Made the same year - 1950 - as Rashomon which is acclaimed for retelling the same story several ways, The Woman in Question does the very same, allowing Jean Kent to portray five rather different versions of Astra, the fortune teller. The women in the film are much better drawn than the men, despite both the director and writer being themselves men, and despite the narrative framework of the all-male police team. Some would attribute this to Asquith's gay perspective. The combined portrait of Astra is not very flattering, especially her refusal to visit her dying husband, and in her using Pollard, the pet-shop keeper, to work for her for free, but then refusing his polite advances, she is walking a dangerous line. The underlying sadness of her person comes through, but she is not as sad as Pollard.

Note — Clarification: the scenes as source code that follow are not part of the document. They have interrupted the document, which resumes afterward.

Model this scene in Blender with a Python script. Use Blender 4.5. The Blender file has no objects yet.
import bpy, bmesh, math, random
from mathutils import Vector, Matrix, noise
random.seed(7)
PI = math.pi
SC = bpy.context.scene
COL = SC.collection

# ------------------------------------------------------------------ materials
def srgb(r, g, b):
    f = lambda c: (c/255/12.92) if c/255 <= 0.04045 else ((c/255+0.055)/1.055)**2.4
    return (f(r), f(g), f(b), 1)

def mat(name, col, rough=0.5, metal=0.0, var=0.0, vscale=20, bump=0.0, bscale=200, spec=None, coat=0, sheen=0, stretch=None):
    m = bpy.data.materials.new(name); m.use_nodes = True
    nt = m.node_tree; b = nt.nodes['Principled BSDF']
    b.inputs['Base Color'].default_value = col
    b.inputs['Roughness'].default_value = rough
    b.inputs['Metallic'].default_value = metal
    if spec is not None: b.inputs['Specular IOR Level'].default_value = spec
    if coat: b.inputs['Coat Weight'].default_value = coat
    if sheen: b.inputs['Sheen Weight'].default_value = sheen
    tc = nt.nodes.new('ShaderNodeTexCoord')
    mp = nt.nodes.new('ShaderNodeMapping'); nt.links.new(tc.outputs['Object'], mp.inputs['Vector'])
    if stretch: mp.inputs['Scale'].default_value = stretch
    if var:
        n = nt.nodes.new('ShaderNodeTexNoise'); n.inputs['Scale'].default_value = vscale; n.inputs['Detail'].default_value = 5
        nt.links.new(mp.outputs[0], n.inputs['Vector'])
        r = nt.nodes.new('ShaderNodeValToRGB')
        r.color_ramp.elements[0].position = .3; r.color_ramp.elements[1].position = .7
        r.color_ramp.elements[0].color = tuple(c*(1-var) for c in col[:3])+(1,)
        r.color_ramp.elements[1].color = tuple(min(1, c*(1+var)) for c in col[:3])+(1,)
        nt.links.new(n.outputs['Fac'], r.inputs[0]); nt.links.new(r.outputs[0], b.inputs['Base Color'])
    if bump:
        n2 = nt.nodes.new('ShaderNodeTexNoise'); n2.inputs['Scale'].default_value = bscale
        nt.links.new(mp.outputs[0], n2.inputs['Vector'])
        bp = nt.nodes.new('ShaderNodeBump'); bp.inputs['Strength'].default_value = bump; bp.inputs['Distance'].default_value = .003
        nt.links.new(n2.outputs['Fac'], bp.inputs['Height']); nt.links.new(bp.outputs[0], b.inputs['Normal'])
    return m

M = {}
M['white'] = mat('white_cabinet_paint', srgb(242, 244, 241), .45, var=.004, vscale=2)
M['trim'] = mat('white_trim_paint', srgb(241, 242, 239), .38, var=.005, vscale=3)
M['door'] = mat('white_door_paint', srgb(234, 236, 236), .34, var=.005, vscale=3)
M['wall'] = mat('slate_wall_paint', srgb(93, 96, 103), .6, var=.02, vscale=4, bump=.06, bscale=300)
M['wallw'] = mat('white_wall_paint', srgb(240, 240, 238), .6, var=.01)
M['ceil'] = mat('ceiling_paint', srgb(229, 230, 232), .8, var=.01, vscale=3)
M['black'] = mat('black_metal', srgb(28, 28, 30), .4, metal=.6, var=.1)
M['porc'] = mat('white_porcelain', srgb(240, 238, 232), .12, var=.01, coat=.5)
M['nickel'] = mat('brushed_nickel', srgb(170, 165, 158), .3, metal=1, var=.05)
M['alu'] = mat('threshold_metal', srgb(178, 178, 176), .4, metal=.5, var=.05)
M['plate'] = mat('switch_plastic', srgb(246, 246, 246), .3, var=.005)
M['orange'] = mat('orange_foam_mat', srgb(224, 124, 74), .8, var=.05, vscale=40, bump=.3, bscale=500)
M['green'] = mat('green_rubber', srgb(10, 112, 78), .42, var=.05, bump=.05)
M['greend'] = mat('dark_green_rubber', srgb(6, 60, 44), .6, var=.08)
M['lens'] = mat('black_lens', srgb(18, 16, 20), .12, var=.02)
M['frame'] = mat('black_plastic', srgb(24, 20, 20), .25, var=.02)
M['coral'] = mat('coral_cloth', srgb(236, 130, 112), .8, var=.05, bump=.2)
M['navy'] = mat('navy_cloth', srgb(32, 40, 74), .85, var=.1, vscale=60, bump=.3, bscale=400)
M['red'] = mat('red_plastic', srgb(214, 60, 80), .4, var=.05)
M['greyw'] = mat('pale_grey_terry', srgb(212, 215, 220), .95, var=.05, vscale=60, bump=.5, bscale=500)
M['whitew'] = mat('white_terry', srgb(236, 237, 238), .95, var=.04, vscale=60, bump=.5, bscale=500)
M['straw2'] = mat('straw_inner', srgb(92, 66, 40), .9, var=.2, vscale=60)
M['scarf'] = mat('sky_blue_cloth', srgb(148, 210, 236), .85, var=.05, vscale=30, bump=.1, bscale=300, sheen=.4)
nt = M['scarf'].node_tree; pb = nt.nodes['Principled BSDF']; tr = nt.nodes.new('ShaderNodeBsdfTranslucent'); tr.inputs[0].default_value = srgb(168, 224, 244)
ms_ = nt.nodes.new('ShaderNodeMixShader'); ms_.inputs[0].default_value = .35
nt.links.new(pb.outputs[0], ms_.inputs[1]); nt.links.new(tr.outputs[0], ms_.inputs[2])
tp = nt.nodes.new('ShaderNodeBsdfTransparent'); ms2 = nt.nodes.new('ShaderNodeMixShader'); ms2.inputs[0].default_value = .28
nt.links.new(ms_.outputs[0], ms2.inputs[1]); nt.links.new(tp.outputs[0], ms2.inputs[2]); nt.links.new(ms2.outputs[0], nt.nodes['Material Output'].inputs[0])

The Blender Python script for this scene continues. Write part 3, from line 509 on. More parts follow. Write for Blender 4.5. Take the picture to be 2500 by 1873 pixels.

The outstanding secondary character is Mrs Finch, the nosey neighbour from next door who never stops talking. Hermione Baddeley, in the part, practically steals the first part of the film to the extent that the rest almost seems like an anticlimax. Her characterization, her way of speech, the hairnet and the pinafore, owe a lot to the English tradition of comical working-class characters that goes back to renaissance theatre, was developed in the Music Hall, and is a precursor of the Monty-Python housewives chatting over the back fence. That is, it is very easy to see her as done by Dan Leno or Al Reid. A change of emphasis and we have a drag routine.